How to Make Your Home More Environmentally Friendly

Making your home more energy efficient can both help the planet as well as lighten the burden on your monthly gas, electric, and water bills. The website -a site originally dedicated purely to the film An Inconvenient Truth but since become a guide to green living- is a truly fantastic resource for accomplishing the goal of energy efficiency.


The site lays out some basic suggestions on how you can impact the environment through your daily life on an incremental basis. Here are some highlights, both from the site and my own suggestions/experiences:

Purchase fluorescent light bulbs. 
This is possibly the most basic yet effective method of reducing the amount of energy and natural resources you draw on in your home. Fluorescent bulbs use less energy, last longer, and, lets be serious, with their spiral shape, just look cooler. It is estimated that this will reduce your carbon emissions by 150 pounds per year/per light bulb.

Low flow shower heads. 
This, in effect, does two things to produce a positive environmental impact. First, the very obvious effect of using less water for each shower you take. Worldwide water shortages, particularly in the American Southwest, make it necessary that water conservation methods be foremost on our mind. Secondly, if you are like me and enjoy hot showers, the low flow head will decrease the total amount of hot water you use, lessening the need for energy to warm the water. It is estimated that this will reduce your carbon emissions by 350 pounds per year.

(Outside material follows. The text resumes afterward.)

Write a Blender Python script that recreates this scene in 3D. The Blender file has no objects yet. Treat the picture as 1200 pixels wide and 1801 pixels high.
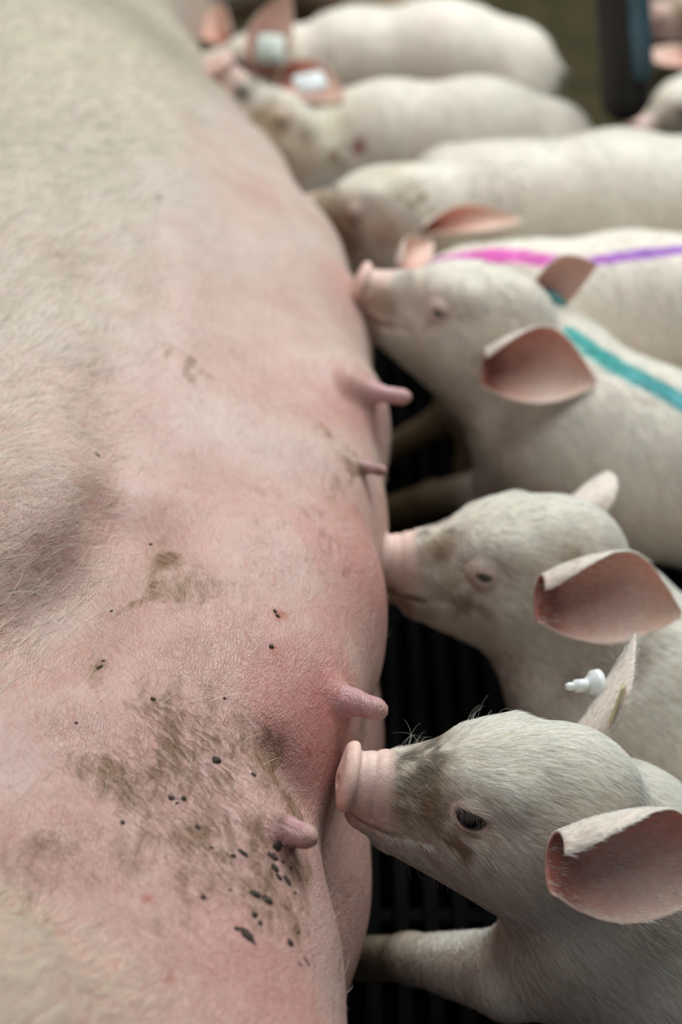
import bpy, math, time
import numpy as np
from mathutils import Vector, Matrix
T0 = time.time()
rng = np.random.default_rng(7)
F4 = np.float32

# ------------------------------------------------------------------ camera, world, lights, exposure
sc = bpy.context.scene
PITCH = math.radians(38.0); CAM_H = 0.85; FPX = 50.0 / 36.0 * 1801
cam_d = bpy.data.cameras.new('camera'); cam = bpy.data.objects.new('camera', cam_d); sc.collection.objects.link(cam)
cam.location = (0, 0, CAM_H); cam.rotation_euler = (math.pi / 2 - PITCH, 0, 0)
cam_d.sensor_fit = 'VERTICAL'; cam_d.sensor_height = 36.0; cam_d.lens = 50.0
cam_d.clip_start = 0.02; cam_d.clip_end = 50
cam_d.dof.use_dof = True; cam_d.dof.focus_distance = 0.715; cam_d.dof.aperture_fstop = 4.1
sc.camera = cam
w = bpy.data.worlds.new('world'); sc.world = w; w.use_nodes = True
bgn = w.node_tree.nodes['Background']; bgn.inputs[0].default_value = (0.80, 0.90, 1.0, 1); bgn.inputs[1].default_value = 0.15
def area(name, loc, target, size, power, col):
    l = bpy.data.lights.new(name, 'AREA'); l.shape = 'RECTANGLE'; l.size, l.size_y = size; l.energy = power; l.color = col
    o = bpy.data.objects.new(name, l); sc.collection.objects.link(o); o.location = loc
    o.rotation_euler = (Vector(target) - Vector(loc)).to_track_quat('-Z', 'Y').to_euler(); return o
area('barn_window_light', (0.7, 2.3, 2.3), (0.0, 0.9, 0.2), (1.8, 1.4), 76, (0.94, 1.0, 1.0))
area('barn_ceiling_light', (-0.2, 0.7, 2.7), (0.0, 0.8, 0.2), (1.4, 1.4), 21, (0.97, 1.0, 0.99))
sc.view_settings.view_transform = 'Standard'; sc.view_settings.look = 'None'
sc.view_settings.exposure = 0.12; sc.view_settings.gamma = 1.0; sc.view_settings.use_curve_mapping = False
sc.cycles.use_denoising = True
sc.cycles.max_bounces = 6; sc.cycles.diffuse_bounces = 3; sc.cycles.glossy_bounces = 2; sc.cycles.transmission_bounces = 2
sc.cycles.caustics_reflective = False; sc.cycles.caustics_refractive = False
sc.cycles_curves.shape = 'RIBBONS'

# ------------------------------------------------------------------ helpers: space
CR = np.array([1.0, 0, 0]); CU = np.array([0, math.sin(PITCH), math.cos(PITCH)]); CB = np.array([0, -math.cos(PITCH), math.sin(PITCH)])
CO = np.array([0, 0, CAM_H])
def P(px, py, D):
    return CO + CR * ((px - 600) / FPX * D) + CU * (-(py - 900.5) / FPX * D) - CB * D
def V(x, y, z):
    v = CR * x + CU * y + CB * z; return v / np.linalg.norm(v)
def nrm(v):
    v = np.asarray(v, float); return v / max(np.linalg.norm(v), 1e-12)
def nrows(a):
    return a / np.maximum(np.linalg.norm(a, axis=1, keepdims=True), 1e-12)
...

Use cold water instead of hot. 
Whether it is washing your clothes or washing your hands, cold water saves an expediential amount of energy when compared to warm or hot water.

Monitor your thermostat. 
Cooling your home in the summer and heating it in the winter uses a considerable amount of energy. By lowering your thermostat in the winter and only turning on your AC on the hottest of days in the summer, you will be limiting your carbon usage by a significant amount. Insolating your house properly is also a big factor, since it limits the amount of air actually needed to cool and heat your home. Many companies have begun to pop up in major cities offering a full inspection of your home to discover where poorly insulated spots may be. I would not dissuade anyone from utilizing these services, since they can be beneficial, but with a can of compressed and a watchful eye you should be able to find the problematic spots in your house and insulate them on your own.

Purchase energy efficient products. 
Virtually every electric appliance on the market now has an energy efficient counterpart. The best part is, most of them include the “Energy Star” symbol which is only added to products that undergo an independent review process, thus weeding out the frauds.

Unplug you appliances. 
Most people don’t realize that every second an appliance is plugged in, whether it is in use or not, it is utilizing energy. Granted, the amount of energy actually used at any given point in time is minuscule, however, as is the case with almost anything, in the long run it adds up. You should unplug things not in use and unplug everything when you go on extended trips.